Several decades ago Gould, with colleague Niles Eldredge, disclosed that the fossil record of earth life reveals exceedingly long periods of changelessness (stasis), followed by the sudden appearance of new species, with no intervening transitional forms. Gradualism does not characterize the fossil record. Darwin had also noticed this pattern and feared his theory would be undermined without gradualism. Today’s evolutionists are forced to hypothesize creatively regarding this phenomenon. Gould and Eldredge termed it “punctuated equilibrium.” Some evolutionists have described PE as “not a well developed theory.” Divergent explanatory theories abound.
Gould was an evolutionist who subscribed to Darwinian views of changes in life forms resulting from mutation, natural selection, and plenty of time. Nevertheless, he chose to highlight PE. This “fits and starts” phenomenon has significant implications as we judge the degree of certainty ascribed to the evolutionary process. It is vital that truth seekers acquire a clear vision of what the record of the rocks demonstrates. To that end, following are a few quotes from Stephen J. Gould:
Most species exhibit no directional change during their tenure on earth. They appear in the fossil record looking much the same as when they disappear.
In any local area, a species does not arise gradually by the steady transformation of its ancestors; it appears all at once and “fully formed.”
The Burgess Shale teaches us that, for the history of basic anatomical designs, almost everything happened in the geological moment just before, and almost nothing in more than 500 million years since.
Every paleontologist knows that most species don’t change. That’s bothersome…brings terrible distress…They may get a little bigger or bumpier. But they remain the same species and that’s not due to imperfection and gaps but stasis.
The absence of fossil evidence for intermediary stages between major transitions in organic design, indeed our inability, even in our imagination, to construct functional intermediates in many cases, has been a persistent and nagging problem for gradualistic accounts of evolution.
All paleontologists know that the fossil record contains precious little in the way of intermediate forms; transitions between the major groups are characteristically abrupt.
The evolutionary trees that adorn our textbooks have data only at the tips and nodes of their branches; the rest is inference, however reasonable, not the evidence of fossils. Yet Darwin was so wedded to gradualism that he wagered his entire theory on a denial of this literal record.

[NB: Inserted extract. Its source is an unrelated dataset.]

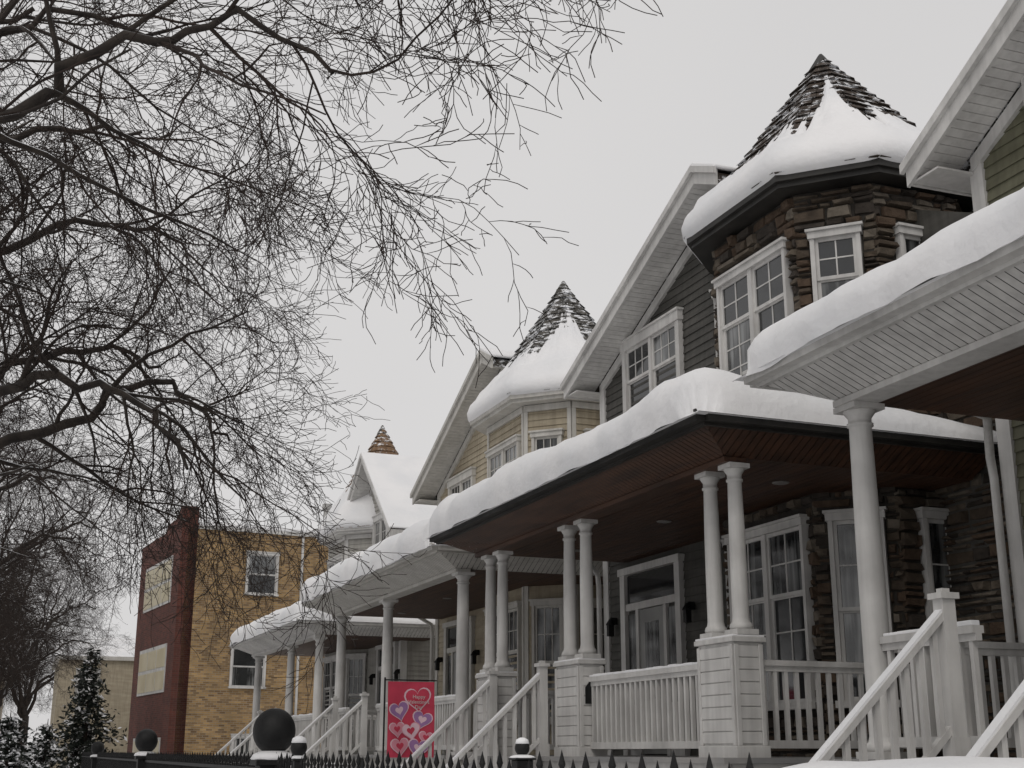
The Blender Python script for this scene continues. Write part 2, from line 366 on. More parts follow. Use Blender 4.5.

Stephen J. Gould never abandoned his faith in Darwinian evolution even though the consistent pattern of stasis followed by sudden change is repeatedly manifest as a defining signature in the fossil record. Many evolutionists have stated their preference for a gradualistic scenario, but must devote their energies to producing imaginative hypotheses to account for the surprising anomaly. Faced with the plausibility of recognizing creation events as a causally adequate explanation they are ruled instead by their unwavering commitment to naturalism.